Like some of the greatest Italian classical eras to have existed - such as Plainsong, Trecento, Secular, The Renaissance, and the Seventeenth Century - their composers sometimes spent decades conceiving their master works, often at the expense of madness, succumbing to their work. Labyrinth, a labour of love, is certainly madness personified, but it's composers are fairing surprisingly well.

"We started working on this album around September/October 2012. We hit the studio around the end of February for about a month and half. Towards the end of the recording, we had a tour commitment with Septic Flesh, so we ended up coming back from the tour to finish up the recording and perfect things. In total, we spent about eight months from start to finish on Labyrinth. Obviously, the composition process starts in pre-production, before the recording, but we try to continue that creative process right into the recording phase. There are elements that often need to be adjusted, particularly with the lyrics and how they are positioned within the structures of the songs. It's also important to hear the songs within the context of the studio recording, and overall sound, which could also dictate how certain arrangements are constructed.

With such a diverse and unique musical ethos, I broach Tommaso about Fleshgod's ability to appeal to any touring lineup or festival.

"We play with very extreme metal bands such as SUFFOCATION and festivals with band's like CANNIBAL CORPSE, where we compliment each other perfectly. On the flipside, we are here tonight playing with WINTERSUN, who are quite melodic, but still extreme in their own right. Even if on the surface we aren't perfectly suited for a particular tour, our symphonic elements are such that they appeal to those who wouldn't normally listen to Fleshgod.

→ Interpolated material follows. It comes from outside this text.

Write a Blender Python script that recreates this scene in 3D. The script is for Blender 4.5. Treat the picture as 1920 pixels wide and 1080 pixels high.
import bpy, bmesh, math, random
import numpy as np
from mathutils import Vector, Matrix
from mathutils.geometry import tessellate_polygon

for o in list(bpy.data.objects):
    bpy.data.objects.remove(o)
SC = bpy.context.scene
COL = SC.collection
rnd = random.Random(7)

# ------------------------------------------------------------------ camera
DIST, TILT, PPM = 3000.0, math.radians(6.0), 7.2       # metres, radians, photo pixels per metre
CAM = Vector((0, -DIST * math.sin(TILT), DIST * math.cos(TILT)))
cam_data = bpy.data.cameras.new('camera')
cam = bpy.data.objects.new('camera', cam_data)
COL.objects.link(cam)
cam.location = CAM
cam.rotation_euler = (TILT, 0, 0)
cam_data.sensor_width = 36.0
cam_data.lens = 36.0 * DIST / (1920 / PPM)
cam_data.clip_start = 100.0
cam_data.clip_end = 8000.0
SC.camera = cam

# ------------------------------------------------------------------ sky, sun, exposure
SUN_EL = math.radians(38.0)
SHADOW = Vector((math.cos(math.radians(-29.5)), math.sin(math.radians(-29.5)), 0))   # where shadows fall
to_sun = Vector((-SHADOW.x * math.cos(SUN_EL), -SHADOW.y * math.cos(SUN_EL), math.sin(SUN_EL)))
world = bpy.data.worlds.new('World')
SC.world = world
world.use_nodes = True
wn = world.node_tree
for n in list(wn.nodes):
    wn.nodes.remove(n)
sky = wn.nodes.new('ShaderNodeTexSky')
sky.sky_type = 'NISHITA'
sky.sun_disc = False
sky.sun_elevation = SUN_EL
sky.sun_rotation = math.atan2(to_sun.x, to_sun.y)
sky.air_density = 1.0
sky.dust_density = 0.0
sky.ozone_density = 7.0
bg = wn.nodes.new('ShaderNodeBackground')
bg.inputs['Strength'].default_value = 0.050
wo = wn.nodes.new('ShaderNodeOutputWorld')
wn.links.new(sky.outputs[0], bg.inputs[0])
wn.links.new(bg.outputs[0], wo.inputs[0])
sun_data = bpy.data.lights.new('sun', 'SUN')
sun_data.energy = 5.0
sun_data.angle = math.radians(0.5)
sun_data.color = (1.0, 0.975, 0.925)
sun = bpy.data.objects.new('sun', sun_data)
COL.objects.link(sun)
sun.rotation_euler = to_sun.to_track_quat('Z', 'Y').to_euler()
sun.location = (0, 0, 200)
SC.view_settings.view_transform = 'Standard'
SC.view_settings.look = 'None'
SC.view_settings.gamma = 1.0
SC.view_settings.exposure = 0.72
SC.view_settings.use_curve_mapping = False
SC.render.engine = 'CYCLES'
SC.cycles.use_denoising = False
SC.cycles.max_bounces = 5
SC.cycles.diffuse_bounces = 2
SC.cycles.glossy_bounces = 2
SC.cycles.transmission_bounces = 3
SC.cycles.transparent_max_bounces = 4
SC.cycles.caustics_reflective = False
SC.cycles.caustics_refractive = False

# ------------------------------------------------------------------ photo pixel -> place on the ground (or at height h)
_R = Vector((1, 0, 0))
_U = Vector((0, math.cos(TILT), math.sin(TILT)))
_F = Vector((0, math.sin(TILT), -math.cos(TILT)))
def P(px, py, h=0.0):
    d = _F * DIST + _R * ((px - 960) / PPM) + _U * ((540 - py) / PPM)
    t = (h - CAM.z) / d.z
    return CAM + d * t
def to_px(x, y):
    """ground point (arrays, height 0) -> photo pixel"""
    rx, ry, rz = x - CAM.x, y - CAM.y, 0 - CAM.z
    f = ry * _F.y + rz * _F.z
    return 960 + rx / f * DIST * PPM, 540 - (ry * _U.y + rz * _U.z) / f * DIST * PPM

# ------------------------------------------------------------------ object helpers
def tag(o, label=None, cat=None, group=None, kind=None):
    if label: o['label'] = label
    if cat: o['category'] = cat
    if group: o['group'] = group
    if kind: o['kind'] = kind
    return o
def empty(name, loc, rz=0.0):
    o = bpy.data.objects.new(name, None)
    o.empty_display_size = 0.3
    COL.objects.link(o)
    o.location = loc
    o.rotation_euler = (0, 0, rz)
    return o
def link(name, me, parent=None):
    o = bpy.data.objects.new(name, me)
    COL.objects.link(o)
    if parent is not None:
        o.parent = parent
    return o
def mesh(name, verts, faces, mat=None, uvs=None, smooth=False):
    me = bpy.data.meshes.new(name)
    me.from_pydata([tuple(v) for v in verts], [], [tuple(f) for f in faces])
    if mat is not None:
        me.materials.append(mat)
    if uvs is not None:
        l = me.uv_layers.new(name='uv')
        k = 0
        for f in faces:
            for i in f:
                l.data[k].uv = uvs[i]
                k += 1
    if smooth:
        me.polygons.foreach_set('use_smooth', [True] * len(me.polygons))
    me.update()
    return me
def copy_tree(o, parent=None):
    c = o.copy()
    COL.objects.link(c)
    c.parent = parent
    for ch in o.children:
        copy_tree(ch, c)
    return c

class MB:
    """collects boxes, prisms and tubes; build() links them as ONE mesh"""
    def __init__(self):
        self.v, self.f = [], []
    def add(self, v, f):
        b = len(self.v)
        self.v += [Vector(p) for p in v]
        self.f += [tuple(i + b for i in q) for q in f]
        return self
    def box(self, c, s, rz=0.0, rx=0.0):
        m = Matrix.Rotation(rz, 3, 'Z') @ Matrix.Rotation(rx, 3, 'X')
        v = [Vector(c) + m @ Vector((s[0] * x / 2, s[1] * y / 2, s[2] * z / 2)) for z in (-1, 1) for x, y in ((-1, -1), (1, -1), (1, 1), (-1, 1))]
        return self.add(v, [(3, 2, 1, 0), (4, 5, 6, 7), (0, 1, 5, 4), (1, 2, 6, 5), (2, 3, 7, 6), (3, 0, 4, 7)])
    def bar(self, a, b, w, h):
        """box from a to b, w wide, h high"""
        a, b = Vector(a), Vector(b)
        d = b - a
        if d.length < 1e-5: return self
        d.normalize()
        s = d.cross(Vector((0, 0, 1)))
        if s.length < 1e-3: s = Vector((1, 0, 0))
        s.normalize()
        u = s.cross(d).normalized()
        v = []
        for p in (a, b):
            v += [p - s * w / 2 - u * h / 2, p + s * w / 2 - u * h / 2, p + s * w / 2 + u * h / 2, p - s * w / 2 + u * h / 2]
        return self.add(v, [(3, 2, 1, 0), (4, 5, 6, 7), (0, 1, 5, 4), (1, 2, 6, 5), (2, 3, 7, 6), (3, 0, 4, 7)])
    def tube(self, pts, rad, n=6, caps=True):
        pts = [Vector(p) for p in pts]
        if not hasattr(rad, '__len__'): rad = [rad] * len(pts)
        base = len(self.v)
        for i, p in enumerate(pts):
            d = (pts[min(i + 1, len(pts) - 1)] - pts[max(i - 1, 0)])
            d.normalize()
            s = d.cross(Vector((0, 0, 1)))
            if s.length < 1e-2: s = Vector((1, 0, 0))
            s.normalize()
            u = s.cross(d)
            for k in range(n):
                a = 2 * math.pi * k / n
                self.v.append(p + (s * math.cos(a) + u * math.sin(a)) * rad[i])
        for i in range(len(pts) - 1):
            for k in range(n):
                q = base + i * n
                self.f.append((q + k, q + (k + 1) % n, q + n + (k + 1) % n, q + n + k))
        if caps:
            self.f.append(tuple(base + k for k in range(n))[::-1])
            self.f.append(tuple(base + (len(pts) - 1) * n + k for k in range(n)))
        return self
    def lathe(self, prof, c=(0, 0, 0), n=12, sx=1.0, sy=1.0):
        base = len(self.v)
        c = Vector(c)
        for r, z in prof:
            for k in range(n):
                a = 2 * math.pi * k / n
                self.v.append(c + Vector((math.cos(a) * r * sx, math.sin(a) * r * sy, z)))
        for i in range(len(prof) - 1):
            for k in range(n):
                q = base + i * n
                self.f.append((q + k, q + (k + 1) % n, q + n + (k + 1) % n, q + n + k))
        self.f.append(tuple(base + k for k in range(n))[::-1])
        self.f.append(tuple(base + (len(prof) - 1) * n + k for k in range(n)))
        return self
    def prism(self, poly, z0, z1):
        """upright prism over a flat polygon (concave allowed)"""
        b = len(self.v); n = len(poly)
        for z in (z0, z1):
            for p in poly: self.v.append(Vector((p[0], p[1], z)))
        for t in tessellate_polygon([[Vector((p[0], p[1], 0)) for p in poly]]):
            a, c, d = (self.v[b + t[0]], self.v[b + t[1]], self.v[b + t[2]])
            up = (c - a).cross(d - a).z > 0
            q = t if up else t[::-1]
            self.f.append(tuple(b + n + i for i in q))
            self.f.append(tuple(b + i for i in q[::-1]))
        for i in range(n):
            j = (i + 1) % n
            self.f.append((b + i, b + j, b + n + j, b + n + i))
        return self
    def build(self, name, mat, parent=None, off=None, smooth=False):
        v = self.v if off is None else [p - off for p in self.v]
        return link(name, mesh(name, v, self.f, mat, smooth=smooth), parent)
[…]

Hopefully in the process we gain some new fans and appreciation."

Visually, Fleshgod's show is a stunning example of extremity and complexity, with an underlying tone of thespian tragedy and dark, dramatic art. From the moody lighting, to the tattered sartorial workmanship hanging from their earthly tenements, the importance of aesthetics is immediately apparent, but this never takes a back seat to the music. As much as we all would love to see the boys backed-up by a real, honest-to-goodness orchestra-of-evil, at this point in their career, the band is content to hone their skills as a six-piece onstage, with aspirations for grander schemes in the near future

"Yes, right now, for obvious reasons we could never have all those instruments onstage with us," says Tommaso with a hint of disappointment. "But, we certainly try to bring as much life to the songs as possible when performing live. All the piano pieces, clean vocals, and even some of Francesco's lead strings are played completely live. We spend a lot of time practising before a tour to ensure that we represent our recorded music in the best possible way for the fans. It would be a dream come true to play with an orchestra, such as Dimmu Borgir have done, but it's still not possible at this time. We are still growing as a band and musicians, so to rush into something like this would not be ideal. It should feel right. When it does feel right, we are open to exploring the amazing possibilities that could come out of such a collaboration."

Labyrinth is available now worldwide through Nuclear Blast.